I'm a consequentialist (a Millsian Utilitarian, with some of my own extensions, if you want to be precise). So, ethically, a human life is much more important than a less sentient creature such as a dog, but the dog is more important than a fish, which, in turn, is more important than an insect. (Go on, ask me how I know a fish is less sentient than a dog...I dare ya!).

So as well as the environmental impact issue, I'm ethically compelled to reduce the suffering my eating causes by choosing to eat non-sentient organisms. Not all killing is equal. When I do feel like a non-healthy indulgence, I'll have smoked oysters (on rye with blue cheese and sun-dried tomatoes, with a good Bitter to wash it down :)). Killing some oysters is a lot less ethically dubious than killing whales.

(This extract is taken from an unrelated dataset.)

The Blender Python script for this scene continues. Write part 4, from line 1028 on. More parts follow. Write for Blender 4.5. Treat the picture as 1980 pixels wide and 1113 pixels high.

I've actually got work to do, so I'll end my schpiel here. Hope some of you found it interesting/amusing.

Cheers
 
Its a bit foolish to place your dietary needs on everything other than meat since it provides so many things that we need, especially when people don't even process plant products efficiently whatsoever. Humans don't even break down cell walls.

One of my old professors, one of the smartest people around and one of the top scientists in his field (something related to pathology), says that we should just maintain a well rounded diet and stop listening to the bullsh*t that we're being told by different groups. He said that anybody who tells you otherwise (adverts, vegetarians, animal rights activists) has a reason to want to believe that being meat-free is beneficial. People who are mainly carnivorous will try to argue the other point.

He also says that we don't need milk in our diets. We're the (or one of the) only animals to drink milk into adulthood, and are also the only species to drink another species' milk. That says a lot when considering the vast number of animals in existence, and says a lot about our "need" for milk.

PS: Just looked over that www.milksucks.co.uk link, and thats very sad. I always knew it was bad for the cows, but reading the fine details seems to make it stick a bit more. Its the equivalent of slavery --- working the animals beyond their natural limits. I may have to stop drinking milk and switch to soy....
 
I'm not a vegetarian... I love meat.
I believe that everyone has the right to choose his or her own diet, whether for religious, health or etihcal reasons.
 
My sister decided to become vegetarian and then vegan just recently. I was asking her about it and was wondering if it was for animal rights reasons. Her response:
"I'm not vegetarian because I love animals, I'm vegetarian because I hate plants."
She was kidding of course, but I thought that was pretty funny.
 
Stampyhead said:
"I'm not vegetarian because I love animals, I'm vegetarian because I hate plants."
i love that
jdechko said:
I believe that everyone has the right to choose his or her own diet, whether for religious, health or etihcal reasons.
and i believe that completely. this was a total free decision. i did research. i had done it in high school for a semester kind of as an experiment and never felt healthier. but when i moved, all i ate was meat because it is everywhere. especially in a college town with nothing surrounding you. everything here is fast food. so this has been a little harder.
 
Nope. I’m a barbarian, heathen, bastard. I want my meat still-mooing-on-the-plate rare.